2020埼玉県新商品AWARD 「金賞」受賞
ロクロ挽きによるツヤと手打ちされた「つちめ」がキラリと光る片口とぐい呑、親子のような相似形のセット。
「こなから」は本来半分の「半(なから)」のそのまた半分で「小半」、つまり1升の半分の半分=2合半(約450ml)という量を意味します。
しかし「
こなから酒」と言う場合には、
ほんの少しだけのお酒を指します。
こちらの酒器セットは後者、
小さめの片口(100ml)とそれに見合った
ぐい呑(30ml)で、今日一日も終わりかけ、ほんの少しだけでいいんだよなという時に、ちょっとひと息。
小粋なひとときを演出します。
金工の中でも珍しい
ロクロ挽きという製法で、手仕事で一点一点丁寧に仕上げています。
そのため大量生産は出来ません。
ロクロ挽きで製作されたものは、錫の表面がツヤよく仕上がっているのが一つの特徴であり、回転体の造形になります。
こうして出来たざらつかない滑らかな光沢は、柔らく優しく何とも言えない魅力があります。
先代が工房を設立するとき、純粋に錫の光沢に魅せられて屋号を「
錫光」と定めたほどです。
元々錆止めに利用される錫ですが、ツヤのあるものは、ざらつきのあるものに比べて、汚れが溜まりにくいこともあり、変色しにくく長く安心してお使い頂けます。

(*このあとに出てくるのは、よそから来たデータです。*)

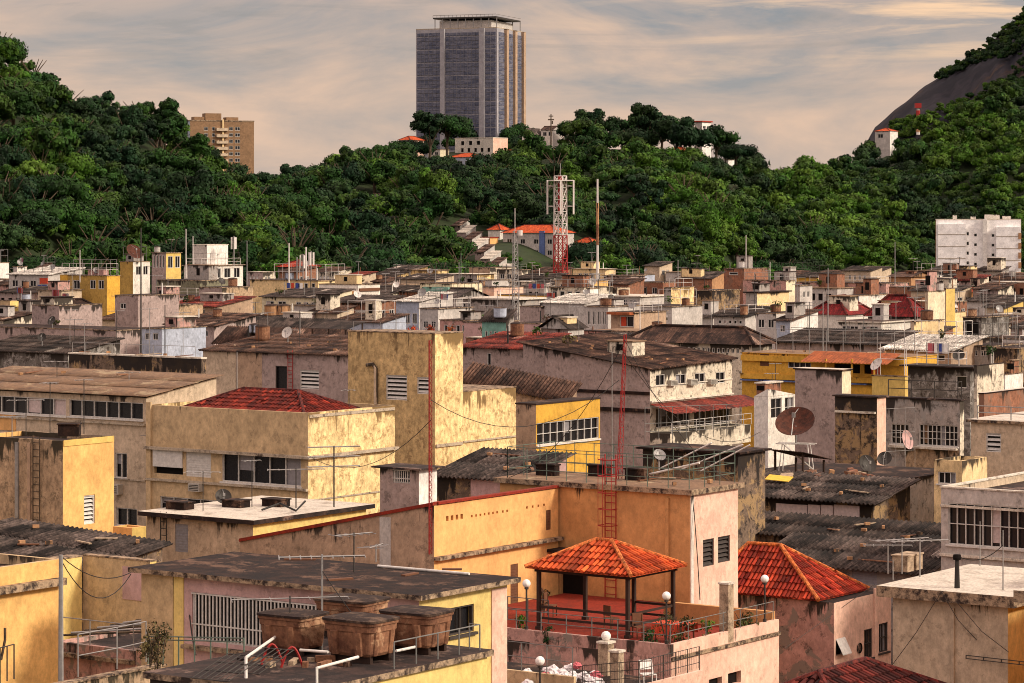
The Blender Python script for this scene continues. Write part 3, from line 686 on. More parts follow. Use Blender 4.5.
# the rocky mountain on the right
MTOP = [(780, 260), (830, 200), (862, 150), (876, 126), (900, 106), (928, 84), (945, 74), (960, 66), (981, 52), (1003, 32), (1024, 14), (1100, -60), (1300, -170), (1500, -200)]
def mount_z(px, t):
    Y = 1620+(2000-1620)*t; zr = CZ-(lerp_t(MTOP, px)-H0)/F0*2000; z = -5+(zr+5)*(t**.55)
    w = math.sin(px*.11+t*9)*3+math.sin(px*.045+t*17)*4+math.sin(px*.31+1.3*math.sin(t*8))*1.6+math.sin(px*.7+t*31)*1.0
    return Y, z+w*(1-t)*t*4*1.0
V = []; Fm = []; PM = list(range(760, 1501, 5)); TM = [i/44 for i in range(45)]+[1.1, 1.4]
for t in TM:
    for px in PM:
        Y, z = mount_z(px, min(t, 1)); Y = 1620+380*t; z = z if t <= 1 else z-(t-1)*150; V.append(((px-CX)/F0*Y, Y, z))
n = len(PM); Fm = [(j*n+i, j*n+i+1, (j+1)*n+i+1, (j+1)*n+i) for j in range(len(TM)-1) for i in range(n-1)]
me = bpy.data.meshes.new('mountain'); me.from_pydata(V, [], Fm); me.materials.append(MATS['rock']); me.polygons.foreach_set('use_smooth', [True]*len(Fm)); me.update(); tag(link(bpy.data.objects.new('mountain', me)), kind='structure')

# ------------------------------------------------------------------ forest
rng = random.Random(11)
ROCK = [(858, 160), (870, 118), (922, 76), (940, 82), (981, 62), (1016, 58), (1008, 78), (985, 90), (962, 104), (930, 112), (893, 126), (880, 150)]
def inside(poly, x, y):
    c = False; j = len(poly)-1
    for i in range(len(poly)):
        (xi, yi), (xj, yj) = poly[i], poly[j]
        if (yi > y) != (yj > y) and x < (xj-xi)*(y-yi)/(yj-yi)+xi: c = not c
        j = i
    return c
CLEAR = []            # (x, y, radius) round the hill houses, filled before planting
def plant_sites():
    out = []
    Y = 600.0
    while Y < 1420:
        step = 7.4+Y*.0014; X = -560
        while X < 620:
            x = X+rng.uniform(-4, 4); y = Y+rng.uniform(-5, 5); px = x/y*F0+CX; X += 8.0
            yb, yr = lerp_t(YB, px), lerp_t(YR, px); t = (y-yb)/(yr-yb)
            if not (.02 < t < 1.01) or not (-450 < px < 1480): continue
            if any((x-cx)**2+(y-cy)**2 < r*r for cx, cy, r in CLEAR): continue
            z = hill_z(px, y); s = rng.choice([1.0, 1.1, 1.2, 1.35, 1.5, 1.8])*rng.uniform(.9, 1.12)*(1.0 if t > .08 else .85)
            top = H0-(z+9*s-CZ)/y*F0
            if top > 296: continue
            out.append([px, Vector((x, y, z-.5)), s, t, top, y])
        Y += step
    for _ in range(2600):                               # on the mountain, off its bare rock face
        px = rng.uniform(866, 1170); t = rng.random()**.6; Y, z = mount_z(px, t); sy = H0-(z-CZ)/Y*F0
        if inside(ROCK, px, sy): continue
        out.append([px, Vector(((px-CX)/F0*Y, Y, z-1.5)), rng.uniform(.55, 1.05), t, sy-12, Y])
    return out
def plant():
    RT = [(400, 138, 1.1), (413, 130, 1.2), (430, 113, 1.6), (447, 106, 1.9), (464, 117, 1.5), (484, 128, 1.2), (516, 119, 1.3), (528, 124, 1.1), (566, 124, 1.2), (577, 113, 1.5), (590, 107, 1.7), (606, 120, 1.4), (622, 112, 1.6), (636, 116, 1.3), (646, 106, 1.9), (662, 107, 1.8), (676, 114, 1.5), (690, 110, 1.6), (716, 121, 1.5), (736, 134, 1.5), (726, 142, 1.2), (748, 146, 1.0), (292, 162, 1.3), (326, 158, 1.3), (350, 152, 1.2), (205, 140, 1.4), (373, 148, 1.2)]
    for k, (px, ty, s) in enumerate(RT):
        Y = lerp_t(YR, px)-rng.uniform(8, 45)+(60 if 452 < px < 560 else 0); z = CZ-(ty-H0)/F0*Y; g = hill_z(px, Y); hgt = z-g; sc = max(.7, hgt/9.6) if s > 1.25 else hgt/9.2
        sc = min(sc, 2.1); side = 'glass tower' if px < 560 and px > 390 else ('right end of the hilltop' if px > 600 else ('brown apartment block' if px < 240 else 'hilltop'))
        near = min([(abs(px-q), n) for q, n in ((410, 'orange roofed house'), (447, 'foot of the glass tower, left part'), (484, 'foot of the glass tower, right part'), (534, 'white gabled house'), (590, 'middle of the hilltop'), (650, 'cream bungalow'), (702, 'slim white tower house'), (740, 'right end of the hilltop'), (205, 'brown apartment block'), (300, 'orange house in the trees'), (360, 'left end of the middle hill'))])[1]
        t = tree(Vector(((px-CX)/F0*Y, Y, g-.8)), sc, f'tall dark tree standing against the sky by the {near}', 'leaf_dark' if k % 3 else 'leaf', k % 6, f'tall ridge trees by the {near}', 'ridge_tree', tall=1, sz=max(.75, hgt/(9.4*sc)))
    sites = plant_sites(); vis = [s for s in sites if -12 < s[0] < 1036]
    # hidden by nearer trees? a rough painter's test keeps what reaches above its neighbours in front
    vis.sort(key=lambda s: s[2]/s[5], reverse=True); near = vis[:285]; ids = {id(s) for s in near}
    for s in near:
        px, p, sc, t, top, y = s
        nz = math.sin(px*.03+y*.013)+rng.uniform(-.8, .8)
        if px > 600: mt = 'leaf_bright' if nz > .25 else ('leaf' if nz > -.8 else 'leaf_dark')
        else: mt = 'leaf_dark' if nz > .35 else ('leaf' if nz > -1.0 else 'leaf_bright')
        zone = 'left hill' if px < 300 else ('slope below the glass tower' if px < 620 else ('slope right of the telecom mast' if px < 830 else 'slope under the bare rock face'))
        col_ = {'leaf_bright': 'light green', 'leaf': 'mid green', 'leaf_dark': 'very dark green'}[mt]
        tree(p, sc, f'{col_} tree in the forest on the {zone}', mt, rng.randrange(6), f'{col_} trees, {zone}', sz=rng.uniform(.85, 1.25))
    V = {m: [] for m in ('leaf', 'leaf_bright', 'leaf_dark')}; F = {m: [] for m in V}; K = {m: 0 for m in V}
    for s in sites:
        if id(s) in ids: continue
        px, p, sc, t, top, y = s
        if not (-180 < px < 1220): continue
        v, f = PROTO_LO[rng.randrange(5)]; a = rng.uniform(0, 6.3); ca, sa = math.cos(a), math.sin(a)
        Rm = np.array([[ca, sa, 0], [-sa, ca, 0], [0, 0, 1]]); w = (v+np.array([0, 0, 1.6])) @ Rm*sc*np.array([1, 1, rng.uniform(.85, 1.2)])+np.array(p)
        nz = math.sin(px*.03+y*.013)+rng.uniform(-.8, .8)
        if px > 600: mt = 'leaf_bright' if nz > .25 else ('leaf' if nz > -.8 else 'leaf_dark')
        else: mt = 'leaf_dark' if nz > .35 else ('leaf' if nz > -1.0 else 'leaf_bright')
        V[mt].append(w); F[mt].append(f+K[mt]); K[mt] += len(v)
    # one object: three leaf colours as material slots
    allV = []; allF = []; mi = []; k = 0; mats = []
    for i, m in enumerate(V):
        if not V[m]: continue
        v = np.concatenate(V[m]); f = np.concatenate(F[m]); allV.append(v); allF.append(f+k); mi.append(np.full(len(f), i)); k += len(v)
    me = mesh_arrays('forest', np.concatenate(allV), np.concatenate(allF), 'leaf'); me.materials.append(MATS['leaf_bright']); me.materials.append(MATS['leaf_dark'])
    me.polygons.foreach_set('material_index', np.concatenate(mi).astype(np.int32))
    tag(link(bpy.data.objects.new('forest', me)), 'dense green forest covering the hills behind the town', 'forest', kind='stuff')
    print('TREES', len(near), len(sites), 'forest quads', len(me.polygons))
# ------------------------------------------------------------------ the town
def patch(b, face, x0, y0, x1, y1, out, mat, name='panel', inn=0.0, vt=None):
    """a slab standing `out` proud of a wall, given by its outline on that wall"""
    u0, u1 = b.at(face, x0, y0)[0], b.at(face, x1, y0)[0]; xm = (x0+x1)/2; z1 = b.at(face, xm, y0)[1]; z0 = max(.05, b.at(face, xm, y1)[1])
    A, B = b.P(face, u0, z0, -out), b.P(face, u1, z1, inn-.002); m = MB(z1 if vt is None else vt)
    m.box(min(A[0], B[0]), max(A[0], B[0]), min(A[1], B[1]), max(A[1], B[1]), z0, z1); return m.build(name, mat, b.root)
def box_part(b, x0, x1, y0, y1, z0, z1, mat, name):
    m = MB(z1); m.box(x0, x1, y0, y1, z0, z1); return m.build(name, mat, b.root)
def annex(main, *a, **k):
    """more masonry of the same house: builds it, then hands its parts to the main root"""
    n = Bld('annex', None, None, *a, **k); off = n.org-main.org; loc = Vector((off.dot(main.ex), off.dot(main.ey), 0)); r = n.root
    for c in [c for c in bpy.data.objects if c.parent == r]: c.parent = main.root; c.location = c.location+loc
    bpy.data.objects.remove(r); n.root = main.root; n.isannex = True; return n
def H(label, xc, yt, xl, xr, **k):
    nm = k.pop('name', 'house'); cat = k.pop('cat', 'house'); return Bld(nm, label, cat, xc, yt, xl, xr, **k)
fl = lambda **k: ('flat', k)
sl = lambda **k: ('slab', k)
co = lambda **k: ('corr', k)
G = {}
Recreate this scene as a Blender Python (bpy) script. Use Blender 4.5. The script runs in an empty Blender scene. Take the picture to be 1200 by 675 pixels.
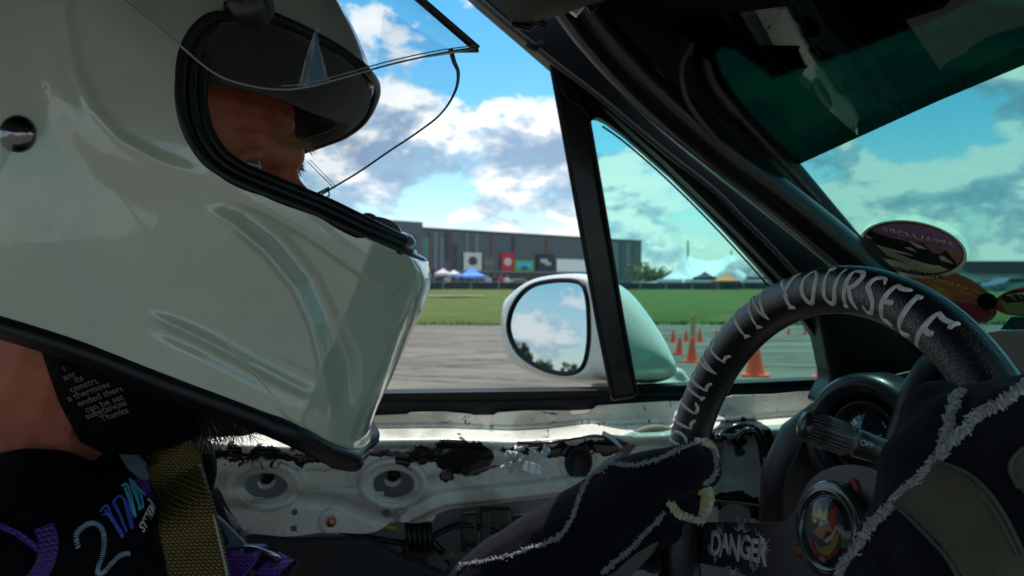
import bpy, bmesh, math, random
import numpy as np
from mathutils import Vector, Matrix, noise as mnoise
from mathutils.bvhtree import BVHTree
from mathutils.geometry import tessellate_polygon
random.seed(7); rng = np.random.default_rng(7)
S = bpy.context.scene; COL = S.collection
# ------------------------------------------------------------------ camera
F = 950.0; HZ = 330.0; CZ = 1.1
cd = bpy.data.cameras.new('camera'); cam = bpy.data.objects.new('camera', cd); COL.objects.link(cam); S.camera = cam
cam.location = (0, 0, CZ); cam.rotation_euler = (math.pi/2, 0, 0)
cd.sensor_width = 36; cd.lens = F/1200*36; cd.shift_y = -(337.5-HZ)/1200
cd.clip_start = 0.02; cd.clip_end = 4000
cd.dof.use_dof = True; cd.dof.focus_distance = 0.52; cd.dof.aperture_fstop = 14
# ------------------------------------------------------------------ world, sun, exposure
SUN = Vector((0.10, 0.27, 0.95)).normalized()
elev = math.asin(SUN.z); azim = math.atan2(SUN.x, SUN.y)
W = bpy.data.worlds.new('World'); S.world = W; W.use_nodes = True
nt = W.node_tree; nt.nodes.clear()
def N(t, ty, **k):
    n = t.nodes.new(ty)
    for a, v in k.items(): setattr(n, a, v)
    return n
def mth(t, op, a, b=None, c=None):
    n = t.nodes.new('ShaderNodeMath'); n.operation = op
    for i, v in enumerate((a, b, c)):
        if v is None: continue
        if hasattr(v, 'is_output'): t.links.new(v, n.inputs[i])
        else: n.inputs[i].default_value = v
    return n.outputs[0]
def mix(t, fac, a, b, blend='MIX'):
    n = t.nodes.new('ShaderNodeMix'); n.data_type = 'RGBA'; n.blend_type = blend
    for s, v in ((n.inputs[0], fac), (n.inputs[6], a), (n.inputs[7], b)):
        if hasattr(v, 'is_output'): t.links.new(v, s)
        else: s.default_value = v if isinstance(v, (int, float)) else (*v, 1)[:4]
    return n.outputs[2]
def ramp(t, fac, pts):
    n = t.nodes.new('ShaderNodeValToRGB'); e = n.color_ramp.elements
    while len(e) < len(pts): e.new(.5)
    for i, (p, c) in enumerate(pts):
        e[i].position = p; e[i].color = (c, c, c, 1) if isinstance(c, (int, float)) else (*c, 1)
    t.links.new(fac, n.inputs[0]); return n.outputs[0]
sky = N(nt, 'ShaderNodeTexSky', sky_type='NISHITA'); sky.sun_disc = False
sky.sun_elevation = elev; sky.sun_rotation = azim; sky.air_density = 1.0; sky.dust_density = 0.6; sky.ozone_density = 2.0
hs = N(nt, 'ShaderNodeHueSaturation'); hs.inputs['Saturation'].default_value = 1.42; hs.inputs['Hue'].default_value = 0.478; hs.inputs['Value'].default_value = .80
nt.links.new(sky.outputs[0], hs.inputs['Color'])
tc = N(nt, 'ShaderNodeTexCoord'); sp = N(nt, 'ShaderNodeSeparateXYZ'); nt.links.new(tc.outputs['Generated'], sp.inputs[0])
cb = N(nt, 'ShaderNodeCombineXYZ')
nt.links.new(sp.outputs[0], cb.inputs[0]); nt.links.new(sp.outputs[1], cb.inputs[1])
nt.links.new(mth(nt, 'MULTIPLY', sp.outputs[2], 1.9), cb.inputs[2])
def nz(vec, sc, det, rough=.58, dist=0., t=nt):
    n = N(t, 'ShaderNodeTexNoise'); n.inputs['Scale'].default_value = sc; n.inputs['Detail'].default_value = det
    n.inputs['Roughness'].default_value = rough; n.inputs['Distortion'].default_value = dist
    t.links.new(vec, n.inputs['Vector']); return n.outputs['Fac']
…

このように錫という素材とそれをロクロ挽きでお作りするということは、ご使用になる上で安心して長く使える組み合わせであるということが、錫光がロクロ挽きにこだわる理由の一つになっています。
もう一つ上げられるのは、メンテナンス性が良好ということがあります。
古より伝わる手仕事のものの多くは、少し傷めば直してまた使う習慣がありました。
ロクロ挽きの錫器も同様です。
クリーニングやメンテナンスをしながら、10年20年…とお使い頂く事でやがて味わい深い光沢や景色で愛着がさらに増して行くでしょう。
使い捨ての時代は短かった、これからは資源を大切にするという観点からも、一つのものを大切に長く愛用するという時代に回帰していくでしょう。
お手入れは弊工房にお申し付けください。
十数年程度のものでしたら新品の様に蘇ります。
そして最終的には、やや小振りにはなるものの、別のものに作り替えることも可能なのです。
ところで、意外と誤解されていることとして、錫は熱伝導性が良いので…、という言い方があります。
確かに、金属なので熱伝導性はそれなりに悪くはありません。
しかし実際は金銀銅やアルミと比較すると数値的には大分下回っています。
実は銀や銅の6分の1程度の熱伝導性なのです。
逆に言えば、素材そのものの保温性保冷性が銀や銅に比べて良いということになります。
実はこの辺りに、錫が燗酒器として重宝されたり、冷たいものを召し上がる器として親しまれたりしてきた理由があるのでではないでしょうか。
例えば、錫で燗をつけるとおいしくできるとか、錫で飲むと冷たさが増す、最後まで冷たいままというのは、巷でよく耳にすることですね。